Chief executive Craig Hayman said: “The integration of the business has begun in earnest to drive top-line synergies.” The planned cost savings should be realised by 2020, while the hook-up is also expected to generate “material revenue synergies over the medium term” and capture the trend towards industry digitalisation.
How much?
My worry is that Aveva now trades at a monster forward valuation of more than 50 times earnings while City analysts are forecasting a 39% drop in earnings per share in the year to 31 March 2019, albeit followed by an 11% rise the year after. Perhaps there is a monster dividend to compensate? Nope. Unless you consider a forecast 1.3% monster-like.
My Foolish colleague Peter Stephens also banged his head against these unappealing numbers, and although today’s results are more than welcome, I remain unconvinced, especially as we don’t yet know what synergies the group can generate. Others clearly feel differently this morning, though.
Brown down
Manchester-based clothing and homeware retailer N Brown Group (LSE: BWNG) is out of vogue, sliding 1.62% after publishing its Q1 trading statement for the 13 weeks to 2 June. Investors are understandably wary with management only able to describe a “satisfactory performance in a challenging period” for fashion retail, while announcing a 0.4% rise in group revenue.
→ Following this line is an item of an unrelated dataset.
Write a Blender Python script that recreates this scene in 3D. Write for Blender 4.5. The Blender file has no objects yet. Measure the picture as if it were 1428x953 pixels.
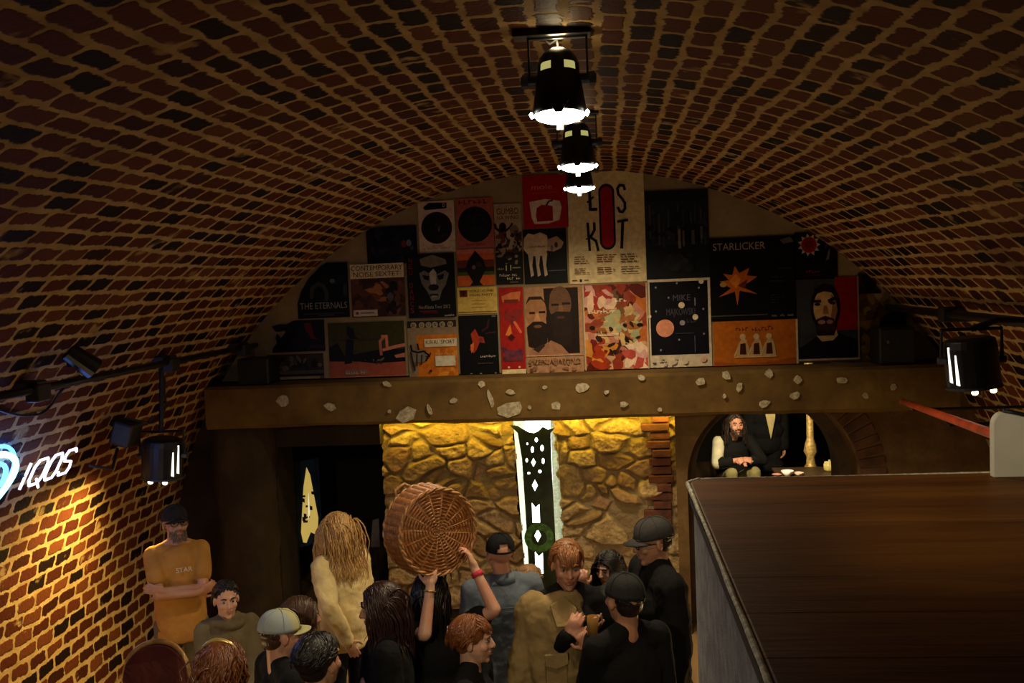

The group also announced it had launched a consultation to consider closing all of its 20 stores, in the latest bad news to hit the high street. However, its stores only account for just 2% of group revenue, with 75% now generated online, rising to 84% for new customers.
Smart work
CEO Angela Spindler was satisfied given strong comparatives and the tough industry backdrop, saying: “We continue at pace our journey to become a global online retailer, uniquely delivering fashion that fits. This will underpin our future growth, both in the UK and internationally.”
It is a big prize, for a company with a market cap of £553m, whose brands include the relaunched JD Williams, Simply Be and Jacamo. The stock has fallen 30% in the year but the good news is that it now trades at just 8.6 times earnings. Roland Head reckons its decline has gone too far.
N Brown’s numbers are the reverse of Aveva’s, and look more attractive. Its earnings growth prospects do look sluggish but the yield is glorious at a forecast 7.2%, covered 1.6 times. Closing stores is sad but makes sense amid falling high street footfall. It looks an interesting contrarian opportunity to me.